DANA POINT, Calif. — One by one, the wealthy conservative donors stood up Monday and pledged millions of dollars to the favorite causes of billionaire industrialists Charles and David Koch.
For more than two hours over lunch, hundreds of donors gathered at a luxury resort overlooking the Pacific Ocean and told each other how much they will give to the various groups backed by the Koch brothers’ Freedom Partners — a network of education, policy and political entities that aim to promote a smaller, less intrusive government.
That network in January set an eye-popping goal of raising $889 million over two years, with the two entities most directly involved in the 2016 elections, Americans for Prosperity and a super PAC, planning to spend $325 million through Election Day.
After Monday’s lunch, the Koch groups are on track to meet that goal, said James Davis, a spokesman for Freedom Partners.
The weekend’s agenda featured a spread of political leaders that included five Republican presidential candidates, five senators and five governors. Donors also heard several times from Charles Koch, the 79-year-old chairman and chief executive officer of the privately held Koch Industries.
“We talk here about dollars and raising money, and they are absolutely critical to getting this done, but they alone will not do the job,” Koch said.
“It took the full commitment of our Founding Fathers or Frederick Douglass, Susan B. Anthony, Martin Luther King and the thousands of other leaders of successful movements,” Koch said. “To defy the tremendous odds stacked against them, they all, not just the Founding Fathers, had to commit their lives, their fortune and their sacred honor. That’s the challenge before us.
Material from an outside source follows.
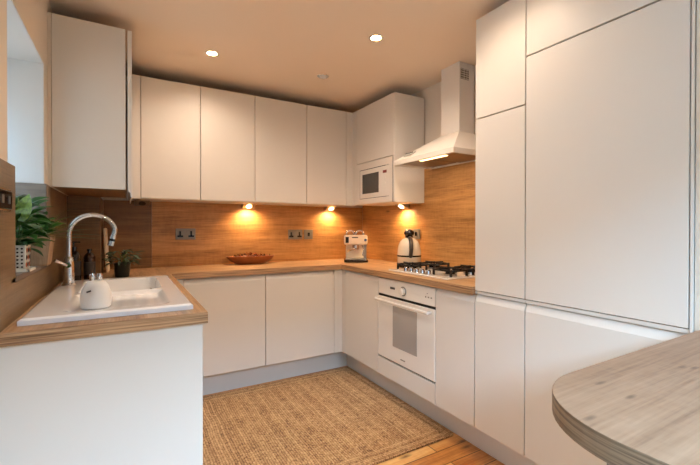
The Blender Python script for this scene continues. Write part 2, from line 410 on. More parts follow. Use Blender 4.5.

And the question is, will we rise to it?”
Donors did rise, literally, at the Monday pledge lunch, specifying how much they will give to each of the Koch-approved groups.
The best-known is Americans for Prosperity, which advertises and sends activists to knock on doors as it opposes policies such as President Barack Obama’s health care law.
Democrats have used the $889 million budget figure in their own fundraising pitches, too, decrying the influence of money in politics.